::: Collected material :::

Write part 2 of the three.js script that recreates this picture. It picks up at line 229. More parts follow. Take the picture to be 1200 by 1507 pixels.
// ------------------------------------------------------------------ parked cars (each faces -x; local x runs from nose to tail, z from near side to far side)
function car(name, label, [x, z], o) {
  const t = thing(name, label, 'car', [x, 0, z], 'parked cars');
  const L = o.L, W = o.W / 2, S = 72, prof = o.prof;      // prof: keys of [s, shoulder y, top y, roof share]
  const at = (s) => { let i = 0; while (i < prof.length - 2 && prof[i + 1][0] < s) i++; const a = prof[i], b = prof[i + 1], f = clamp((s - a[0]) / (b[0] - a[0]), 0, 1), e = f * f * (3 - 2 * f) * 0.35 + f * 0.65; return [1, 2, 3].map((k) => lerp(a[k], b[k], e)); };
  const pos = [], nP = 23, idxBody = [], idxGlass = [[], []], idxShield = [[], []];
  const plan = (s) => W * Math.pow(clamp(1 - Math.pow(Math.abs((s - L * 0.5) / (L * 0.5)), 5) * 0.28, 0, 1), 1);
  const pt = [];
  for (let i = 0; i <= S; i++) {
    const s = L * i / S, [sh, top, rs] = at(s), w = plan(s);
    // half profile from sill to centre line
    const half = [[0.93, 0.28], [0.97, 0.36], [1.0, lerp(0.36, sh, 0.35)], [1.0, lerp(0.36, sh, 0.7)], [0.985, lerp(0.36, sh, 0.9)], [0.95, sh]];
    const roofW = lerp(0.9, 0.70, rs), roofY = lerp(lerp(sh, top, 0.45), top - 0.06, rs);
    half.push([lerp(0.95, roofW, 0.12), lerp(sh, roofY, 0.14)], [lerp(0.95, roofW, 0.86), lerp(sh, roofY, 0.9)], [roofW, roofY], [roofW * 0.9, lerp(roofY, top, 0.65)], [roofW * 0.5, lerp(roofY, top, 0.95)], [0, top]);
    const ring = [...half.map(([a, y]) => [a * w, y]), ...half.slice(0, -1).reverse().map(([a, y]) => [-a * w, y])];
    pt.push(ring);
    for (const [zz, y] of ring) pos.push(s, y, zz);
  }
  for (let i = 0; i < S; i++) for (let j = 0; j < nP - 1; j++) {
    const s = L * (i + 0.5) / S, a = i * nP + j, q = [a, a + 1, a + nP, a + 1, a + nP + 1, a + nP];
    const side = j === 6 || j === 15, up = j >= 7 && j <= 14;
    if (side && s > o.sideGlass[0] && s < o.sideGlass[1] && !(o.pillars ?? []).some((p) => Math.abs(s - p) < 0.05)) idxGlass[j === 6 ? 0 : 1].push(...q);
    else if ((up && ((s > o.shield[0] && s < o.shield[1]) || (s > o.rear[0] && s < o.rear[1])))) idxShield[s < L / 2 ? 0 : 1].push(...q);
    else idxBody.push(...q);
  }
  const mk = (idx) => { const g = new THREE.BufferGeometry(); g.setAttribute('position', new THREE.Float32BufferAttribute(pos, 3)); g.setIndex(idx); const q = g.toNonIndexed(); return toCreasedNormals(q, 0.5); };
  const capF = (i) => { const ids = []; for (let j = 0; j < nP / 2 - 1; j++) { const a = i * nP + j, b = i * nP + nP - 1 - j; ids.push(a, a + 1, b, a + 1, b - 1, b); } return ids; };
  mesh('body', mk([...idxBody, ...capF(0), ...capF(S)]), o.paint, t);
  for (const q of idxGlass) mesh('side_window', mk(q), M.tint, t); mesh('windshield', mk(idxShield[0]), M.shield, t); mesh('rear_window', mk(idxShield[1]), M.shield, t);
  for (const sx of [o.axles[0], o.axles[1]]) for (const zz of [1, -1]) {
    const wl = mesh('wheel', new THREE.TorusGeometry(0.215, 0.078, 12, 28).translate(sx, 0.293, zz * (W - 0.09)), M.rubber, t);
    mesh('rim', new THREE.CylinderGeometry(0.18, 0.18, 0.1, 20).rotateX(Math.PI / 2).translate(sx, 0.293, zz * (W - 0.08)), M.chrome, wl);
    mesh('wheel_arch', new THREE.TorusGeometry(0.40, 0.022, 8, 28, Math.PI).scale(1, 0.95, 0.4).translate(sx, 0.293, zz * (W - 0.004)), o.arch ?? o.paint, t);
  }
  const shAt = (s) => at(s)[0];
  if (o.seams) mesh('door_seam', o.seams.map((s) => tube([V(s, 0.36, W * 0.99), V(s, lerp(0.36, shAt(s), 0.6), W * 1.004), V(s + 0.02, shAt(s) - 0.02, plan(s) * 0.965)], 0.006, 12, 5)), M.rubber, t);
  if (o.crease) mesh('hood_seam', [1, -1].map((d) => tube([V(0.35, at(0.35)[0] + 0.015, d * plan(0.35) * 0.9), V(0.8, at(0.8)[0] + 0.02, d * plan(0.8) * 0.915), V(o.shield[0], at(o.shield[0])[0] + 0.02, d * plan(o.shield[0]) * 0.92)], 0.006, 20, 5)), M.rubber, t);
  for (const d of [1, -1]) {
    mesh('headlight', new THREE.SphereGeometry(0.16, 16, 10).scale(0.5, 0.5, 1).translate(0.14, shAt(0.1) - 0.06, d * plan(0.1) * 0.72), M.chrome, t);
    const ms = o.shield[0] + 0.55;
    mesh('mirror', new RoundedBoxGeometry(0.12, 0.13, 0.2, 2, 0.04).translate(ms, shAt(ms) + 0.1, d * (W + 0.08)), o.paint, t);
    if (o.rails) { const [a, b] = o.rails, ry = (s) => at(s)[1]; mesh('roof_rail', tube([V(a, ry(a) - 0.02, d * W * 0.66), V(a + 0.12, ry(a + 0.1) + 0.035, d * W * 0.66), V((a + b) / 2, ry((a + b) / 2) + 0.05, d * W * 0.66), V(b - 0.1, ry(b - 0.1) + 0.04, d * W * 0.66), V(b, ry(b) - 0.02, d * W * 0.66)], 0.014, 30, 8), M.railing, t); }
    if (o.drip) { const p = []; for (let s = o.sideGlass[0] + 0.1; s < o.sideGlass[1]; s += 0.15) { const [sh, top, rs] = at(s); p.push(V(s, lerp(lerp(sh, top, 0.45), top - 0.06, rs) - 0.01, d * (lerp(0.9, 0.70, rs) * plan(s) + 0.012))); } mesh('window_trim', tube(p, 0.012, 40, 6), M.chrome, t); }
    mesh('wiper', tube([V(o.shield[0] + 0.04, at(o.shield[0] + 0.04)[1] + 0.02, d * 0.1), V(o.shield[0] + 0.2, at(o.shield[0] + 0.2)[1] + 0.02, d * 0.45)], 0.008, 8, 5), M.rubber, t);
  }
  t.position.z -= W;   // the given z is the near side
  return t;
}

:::

• **What is asked**:
Can you reproduce all the material exactly?

• **The answer**:
Write part 2 of the three.js script that recreates this picture. It picks up at line 229. More parts follow. Take the picture to be 1200 by 1507 pixels.
// ------------------------------------------------------------------ parked cars (each faces -x; local x runs from nose to tail, z from near side to far side)
function car(name, label, [x, z], o) {
  const t = thing(name, label, 'car', [x, 0, z], 'parked cars');
  const L = o.L, W = o.W / 2, S = 72, prof = o.prof;      // prof: keys of [s, shoulder y, top y, roof share]
  const at = (s) => { let i = 0; while (i < prof.length - 2 && prof[i + 1][0] < s) i++; const a = prof[i], b = prof[i + 1], f = clamp((s - a[0]) / (b[0] - a[0]), 0, 1), e = f * f * (3 - 2 * f) * 0.35 + f * 0.65; return [1, 2, 3].map((k) => lerp(a[k], b[k], e)); };
  const pos = [], nP = 23, idxBody = [], idxGlass = [[], []], idxShield = [[], []];
  const plan = (s) => W * Math.pow(clamp(1 - Math.pow(Math.abs((s - L * 0.5) / (L * 0.5)), 5) * 0.28, 0, 1), 1);
  const pt = [];
  for (let i = 0; i <= S; i++) {
    const s = L * i / S, [sh, top, rs] = at(s), w = plan(s);
    // half profile from sill to centre line
    const half = [[0.93, 0.28], [0.97, 0.36], [1.0, lerp(0.36, sh, 0.35)], [1.0, lerp(0.36, sh, 0.7)], [0.985, lerp(0.36, sh, 0.9)], [0.95, sh]];
    const roofW = lerp(0.9, 0.70, rs), roofY = lerp(lerp(sh, top, 0.45), top - 0.06, rs);
    half.push([lerp(0.95, roofW, 0.12), lerp(sh, roofY, 0.14)], [lerp(0.95, roofW, 0.86), lerp(sh, roofY, 0.9)], [roofW, roofY], [roofW * 0.9, lerp(roofY, top, 0.65)], [roofW * 0.5, lerp(roofY, top, 0.95)], [0, top]);
    const ring = [...half.map(([a, y]) => [a * w, y]), ...half.slice(0, -1).reverse().map(([a, y]) => [-a * w, y])];
    pt.push(ring);
    for (const [zz, y] of ring) pos.push(s, y, zz);
  }
  for (let i = 0; i < S; i++) for (let j = 0; j < nP - 1; j++) {
    const s = L * (i + 0.5) / S, a = i * nP + j, q = [a, a + 1, a + nP, a + 1, a + nP + 1, a + nP];
    const side = j === 6 || j === 15, up = j >= 7 && j <= 14;
    if (side && s > o.sideGlass[0] && s < o.sideGlass[1] && !(o.pillars ?? []).some((p) => Math.abs(s - p) < 0.05)) idxGlass[j === 6 ? 0 : 1].push(...q);
    else if ((up && ((s > o.shield[0] && s < o.shield[1]) || (s > o.rear[0] && s < o.rear[1])))) idxShield[s < L / 2 ? 0 : 1].push(...q);
    else idxBody.push(...q);
  }
  const mk = (idx) => { const g = new THREE.BufferGeometry(); g.setAttribute('position', new THREE.Float32BufferAttribute(pos, 3)); g.setIndex(idx); const q = g.toNonIndexed(); return toCreasedNormals(q, 0.5); };
  const capF = (i) => { const ids = []; for (let j = 0; j < nP / 2 - 1; j++) { const a = i * nP + j, b = i * nP + nP - 1 - j; ids.push(a, a + 1, b, a + 1, b - 1, b); } return ids; };
  mesh('body', mk([...idxBody, ...capF(0), ...capF(S)]), o.paint, t);
  for (const q of idxGlass) mesh('side_window', mk(q), M.tint, t); mesh('windshield', mk(idxShield[0]), M.shield, t); mesh('rear_window', mk(idxShield[1]), M.shield, t);
  for (const sx of [o.axles[0], o.axles[1]]) for (const zz of [1, -1]) {
    const wl = mesh('wheel', new THREE.TorusGeometry(0.215, 0.078, 12, 28).translate(sx, 0.293, zz * (W - 0.09)), M.rubber, t);
    mesh('rim', new THREE.CylinderGeometry(0.18, 0.18, 0.1, 20).rotateX(Math.PI / 2).translate(sx, 0.293, zz * (W - 0.08)), M.chrome, wl);
    mesh('wheel_arch', new THREE.TorusGeometry(0.40, 0.022, 8, 28, Math.PI).scale(1, 0.95, 0.4).translate(sx, 0.293, zz * (W - 0.004)), o.arch ?? o.paint, t);
  }
  const shAt = (s) => at(s)[0];
  if (o.seams) mesh('door_seam', o.seams.map((s) => tube([V(s, 0.36, W * 0.99), V(s, lerp(0.36, shAt(s), 0.6), W * 1.004), V(s + 0.02, shAt(s) - 0.02, plan(s) * 0.965)], 0.006, 12, 5)), M.rubber, t);
  if (o.crease) mesh('hood_seam', [1, -1].map((d) => tube([V(0.35, at(0.35)[0] + 0.015, d * plan(0.35) * 0.9), V(0.8, at(0.8)[0] + 0.02, d * plan(0.8) * 0.915), V(o.shield[0], at(o.shield[0])[0] + 0.02, d * plan(o.shield[0]) * 0.92)], 0.006, 20, 5)), M.rubber, t);
  for (const d of [1, -1]) {
    mesh('headlight', new THREE.SphereGeometry(0.16, 16, 10).scale(0.5, 0.5, 1).translate(0.14, shAt(0.1) - 0.06, d * plan(0.1) * 0.72), M.chrome, t);
    const ms = o.shield[0] + 0.55;
    mesh('mirror', new RoundedBoxGeometry(0.12, 0.13, 0.2, 2, 0.04).translate(ms, shAt(ms) + 0.1, d * (W + 0.08)), o.paint, t);
    if (o.rails) { const [a, b] = o.rails, ry = (s) => at(s)[1]; mesh('roof_rail', tube([V(a, ry(a) - 0.02, d * W * 0.66), V(a + 0.12, ry(a + 0.1) + 0.035, d * W * 0.66), V((a + b) / 2, ry((a + b) / 2) + 0.05, d * W * 0.66), V(b - 0.1, ry(b - 0.1) + 0.04, d * W * 0.66), V(b, ry(b) - 0.02, d * W * 0.66)], 0.014, 30, 8), M.railing, t); }
    if (o.drip) { const p = []; for (let s = o.sideGlass[0] + 0.1; s < o.sideGlass[1]; s += 0.15) { const [sh, top, rs] = at(s); p.push(V(s, lerp(lerp(sh, top, 0.45), top - 0.06, rs) - 0.01, d * (lerp(0.9, 0.70, rs) * plan(s) + 0.012))); } mesh('window_trim', tube(p, 0.012, 40, 6), M.chrome, t); }
    mesh('wiper', tube([V(o.shield[0] + 0.04, at(o.shield[0] + 0.04)[1] + 0.02, d * 0.1), V(o.shield[0] + 0.2, at(o.shield[0] + 0.2)[1] + 0.02, d * 0.45)], 0.008, 8, 5), M.rubber, t);
  }
  t.position.z -= W;   // the given z is the near side
  return t;
}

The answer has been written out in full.